> Task
Reproduce, please, only the lines from the first line below to the line containing "obj('stem', bms, M['succ'], vs);", inclusive.

> Stored data
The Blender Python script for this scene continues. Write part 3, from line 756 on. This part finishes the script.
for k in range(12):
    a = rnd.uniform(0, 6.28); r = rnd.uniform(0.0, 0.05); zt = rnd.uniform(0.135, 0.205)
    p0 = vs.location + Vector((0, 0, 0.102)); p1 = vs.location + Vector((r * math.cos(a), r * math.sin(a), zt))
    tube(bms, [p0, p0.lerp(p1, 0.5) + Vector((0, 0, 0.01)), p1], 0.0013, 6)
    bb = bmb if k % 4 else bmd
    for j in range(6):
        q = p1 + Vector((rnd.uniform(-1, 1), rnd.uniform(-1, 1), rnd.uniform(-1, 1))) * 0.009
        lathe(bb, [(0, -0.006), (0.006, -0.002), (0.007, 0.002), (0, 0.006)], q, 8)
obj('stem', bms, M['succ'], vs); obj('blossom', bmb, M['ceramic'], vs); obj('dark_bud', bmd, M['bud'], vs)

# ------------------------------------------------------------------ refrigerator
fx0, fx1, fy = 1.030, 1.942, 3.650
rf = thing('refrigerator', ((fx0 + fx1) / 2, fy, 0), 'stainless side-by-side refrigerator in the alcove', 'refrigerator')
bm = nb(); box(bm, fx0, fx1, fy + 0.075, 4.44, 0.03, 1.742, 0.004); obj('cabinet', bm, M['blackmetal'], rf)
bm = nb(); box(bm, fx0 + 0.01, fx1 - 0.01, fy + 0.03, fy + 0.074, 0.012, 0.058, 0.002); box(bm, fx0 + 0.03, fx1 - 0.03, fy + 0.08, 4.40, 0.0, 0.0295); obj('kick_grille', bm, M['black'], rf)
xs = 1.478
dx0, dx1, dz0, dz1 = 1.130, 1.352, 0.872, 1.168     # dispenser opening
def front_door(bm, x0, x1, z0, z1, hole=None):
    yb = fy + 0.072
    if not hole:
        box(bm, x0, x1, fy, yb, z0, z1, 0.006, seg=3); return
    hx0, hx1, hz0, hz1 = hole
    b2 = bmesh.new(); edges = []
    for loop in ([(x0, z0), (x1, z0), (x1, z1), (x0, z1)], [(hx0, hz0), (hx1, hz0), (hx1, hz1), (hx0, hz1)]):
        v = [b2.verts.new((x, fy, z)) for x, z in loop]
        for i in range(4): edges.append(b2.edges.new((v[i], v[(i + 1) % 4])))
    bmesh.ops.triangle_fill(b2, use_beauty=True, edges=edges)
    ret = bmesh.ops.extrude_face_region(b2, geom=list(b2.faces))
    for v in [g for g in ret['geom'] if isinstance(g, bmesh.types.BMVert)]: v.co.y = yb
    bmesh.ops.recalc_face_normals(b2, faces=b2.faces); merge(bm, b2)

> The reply
The Blender Python script for this scene continues. Write part 3, from line 756 on. This part finishes the script.
for k in range(12):
    a = rnd.uniform(0, 6.28); r = rnd.uniform(0.0, 0.05); zt = rnd.uniform(0.135, 0.205)
    p0 = vs.location + Vector((0, 0, 0.102)); p1 = vs.location + Vector((r * math.cos(a), r * math.sin(a), zt))
    tube(bms, [p0, p0.lerp(p1, 0.5) + Vector((0, 0, 0.01)), p1], 0.0013, 6)
    bb = bmb if k % 4 else bmd
    for j in range(6):
        q = p1 + Vector((rnd.uniform(-1, 1), rnd.uniform(-1, 1), rnd.uniform(-1, 1))) * 0.009
        lathe(bb, [(0, -0.006), (0.006, -0.002), (0.007, 0.002), (0, 0.006)], q, 8)
obj('stem', bms, M['succ'], vs); obj('blossom', bmb, M['ceramic'], vs); obj('dark_bud', bmd, M['bud'], vs)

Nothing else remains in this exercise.